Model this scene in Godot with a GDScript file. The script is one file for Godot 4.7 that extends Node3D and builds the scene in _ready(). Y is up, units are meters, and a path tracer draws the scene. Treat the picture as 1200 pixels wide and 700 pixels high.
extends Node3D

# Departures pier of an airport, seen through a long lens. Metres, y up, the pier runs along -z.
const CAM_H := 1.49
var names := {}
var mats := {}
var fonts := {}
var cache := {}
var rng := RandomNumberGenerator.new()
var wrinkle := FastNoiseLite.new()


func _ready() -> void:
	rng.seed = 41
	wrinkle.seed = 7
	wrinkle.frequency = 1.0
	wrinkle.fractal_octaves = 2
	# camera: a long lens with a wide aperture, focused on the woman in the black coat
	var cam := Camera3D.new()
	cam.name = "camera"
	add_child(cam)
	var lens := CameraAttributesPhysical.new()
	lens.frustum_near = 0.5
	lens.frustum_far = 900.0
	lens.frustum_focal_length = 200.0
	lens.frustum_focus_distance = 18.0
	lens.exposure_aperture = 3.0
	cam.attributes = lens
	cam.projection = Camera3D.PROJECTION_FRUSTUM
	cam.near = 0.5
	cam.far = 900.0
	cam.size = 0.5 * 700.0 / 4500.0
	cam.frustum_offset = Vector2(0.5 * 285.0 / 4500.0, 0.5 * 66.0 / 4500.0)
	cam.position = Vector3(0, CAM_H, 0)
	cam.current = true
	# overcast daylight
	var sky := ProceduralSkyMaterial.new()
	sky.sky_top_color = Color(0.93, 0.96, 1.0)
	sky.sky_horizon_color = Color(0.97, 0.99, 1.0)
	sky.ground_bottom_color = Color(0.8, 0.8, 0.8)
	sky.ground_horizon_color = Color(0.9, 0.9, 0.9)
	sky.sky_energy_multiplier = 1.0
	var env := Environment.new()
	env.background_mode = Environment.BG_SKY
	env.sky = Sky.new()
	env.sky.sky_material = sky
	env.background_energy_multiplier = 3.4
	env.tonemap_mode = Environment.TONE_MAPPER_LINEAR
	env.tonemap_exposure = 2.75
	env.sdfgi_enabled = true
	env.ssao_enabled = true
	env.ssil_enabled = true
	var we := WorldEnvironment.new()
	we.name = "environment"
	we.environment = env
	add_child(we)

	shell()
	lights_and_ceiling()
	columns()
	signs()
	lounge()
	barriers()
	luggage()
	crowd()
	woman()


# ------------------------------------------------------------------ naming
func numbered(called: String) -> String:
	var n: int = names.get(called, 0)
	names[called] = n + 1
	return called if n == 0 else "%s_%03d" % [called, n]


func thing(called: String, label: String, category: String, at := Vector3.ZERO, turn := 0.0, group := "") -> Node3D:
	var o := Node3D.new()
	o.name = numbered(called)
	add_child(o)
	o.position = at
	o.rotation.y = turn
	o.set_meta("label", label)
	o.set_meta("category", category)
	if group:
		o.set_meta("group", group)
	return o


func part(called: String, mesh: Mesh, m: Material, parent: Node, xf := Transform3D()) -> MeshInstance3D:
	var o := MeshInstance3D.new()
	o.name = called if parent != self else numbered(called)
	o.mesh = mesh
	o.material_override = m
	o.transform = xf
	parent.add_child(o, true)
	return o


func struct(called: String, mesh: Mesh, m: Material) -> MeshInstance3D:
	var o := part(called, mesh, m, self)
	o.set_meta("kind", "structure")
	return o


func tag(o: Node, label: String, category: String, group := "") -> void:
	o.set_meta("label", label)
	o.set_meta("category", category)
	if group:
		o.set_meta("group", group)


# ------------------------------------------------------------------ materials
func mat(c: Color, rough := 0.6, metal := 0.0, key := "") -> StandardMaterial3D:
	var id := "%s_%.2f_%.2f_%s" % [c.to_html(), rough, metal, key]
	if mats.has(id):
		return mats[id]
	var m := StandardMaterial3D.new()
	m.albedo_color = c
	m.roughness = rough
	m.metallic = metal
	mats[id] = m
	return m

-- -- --

Task statement: Extract all of the material exactly as it is written.

Result for this task:
Model this scene in Godot with a GDScript file. The script is one file for Godot 4.7 that extends Node3D and builds the scene in _ready(). Y is up, units are meters, and a path tracer draws the scene. Treat the picture as 1200 pixels wide and 700 pixels high.
extends Node3D

# Departures pier of an airport, seen through a long lens. Metres, y up, the pier runs along -z.
const CAM_H := 1.49
var names := {}
var mats := {}
var fonts := {}
var cache := {}
var rng := RandomNumberGenerator.new()
var wrinkle := FastNoiseLite.new()


func _ready() -> void:
	rng.seed = 41
	wrinkle.seed = 7
	wrinkle.frequency = 1.0
	wrinkle.fractal_octaves = 2
	# camera: a long lens with a wide aperture, focused on the woman in the black coat
	var cam := Camera3D.new()
	cam.name = "camera"
	add_child(cam)
	var lens := CameraAttributesPhysical.new()
	lens.frustum_near = 0.5
	lens.frustum_far = 900.0
	lens.frustum_focal_length = 200.0
	lens.frustum_focus_distance = 18.0
	lens.exposure_aperture = 3.0
	cam.attributes = lens
	cam.projection = Camera3D.PROJECTION_FRUSTUM
	cam.near = 0.5
	cam.far = 900.0
	cam.size = 0.5 * 700.0 / 4500.0
	cam.frustum_offset = Vector2(0.5 * 285.0 / 4500.0, 0.5 * 66.0 / 4500.0)
	cam.position = Vector3(0, CAM_H, 0)
	cam.current = true
	# overcast daylight
	var sky := ProceduralSkyMaterial.new()
	sky.sky_top_color = Color(0.93, 0.96, 1.0)
	sky.sky_horizon_color = Color(0.97, 0.99, 1.0)
	sky.ground_bottom_color = Color(0.8, 0.8, 0.8)
	sky.ground_horizon_color = Color(0.9, 0.9, 0.9)
	sky.sky_energy_multiplier = 1.0
	var env := Environment.new()
	env.background_mode = Environment.BG_SKY
	env.sky = Sky.new()
	env.sky.sky_material = sky
	env.background_energy_multiplier = 3.4
	env.tonemap_mode = Environment.TONE_MAPPER_LINEAR
	env.tonemap_exposure = 2.75
	env.sdfgi_enabled = true
	env.ssao_enabled = true
	env.ssil_enabled = true
	var we := WorldEnvironment.new()
	we.name = "environment"
	we.environment = env
	add_child(we)

	shell()
	lights_and_ceiling()
	columns()
	signs()
	lounge()
	barriers()
	luggage()
	crowd()
	woman()


# ------------------------------------------------------------------ naming
func numbered(called: String) -> String:
	var n: int = names.get(called, 0)
	names[called] = n + 1
	return called if n == 0 else "%s_%03d" % [called, n]


func thing(called: String, label: String, category: String, at := Vector3.ZERO, turn := 0.0, group := "") -> Node3D:
	var o := Node3D.new()
	o.name = numbered(called)
	add_child(o)
	o.position = at
	o.rotation.y = turn
	o.set_meta("label", label)
	o.set_meta("category", category)
	if group:
		o.set_meta("group", group)
	return o


func part(called: String, mesh: Mesh, m: Material, parent: Node, xf := Transform3D()) -> MeshInstance3D:
	var o := MeshInstance3D.new()
	o.name = called if parent != self else numbered(called)
	o.mesh = mesh
	o.material_override = m
	o.transform = xf
	parent.add_child(o, true)
	return o


func struct(called: String, mesh: Mesh, m: Material) -> MeshInstance3D:
	var o := part(called, mesh, m, self)
	o.set_meta("kind", "structure")
	return o


func tag(o: Node, label: String, category: String, group := "") -> void:
	o.set_meta("label", label)
	o.set_meta("category", category)
	if group:
		o.set_meta("group", group)


# ------------------------------------------------------------------ materials
func mat(c: Color, rough := 0.6, metal := 0.0, key := "") -> StandardMaterial3D:
	var id := "%s_%.2f_%.2f_%s" % [c.to_html(), rough, metal, key]
	if mats.has(id):
		return mats[id]
	var m := StandardMaterial3D.new()
	m.albedo_color = c
	m.roughness = rough
	m.metallic = metal
	mats[id] = m
	return m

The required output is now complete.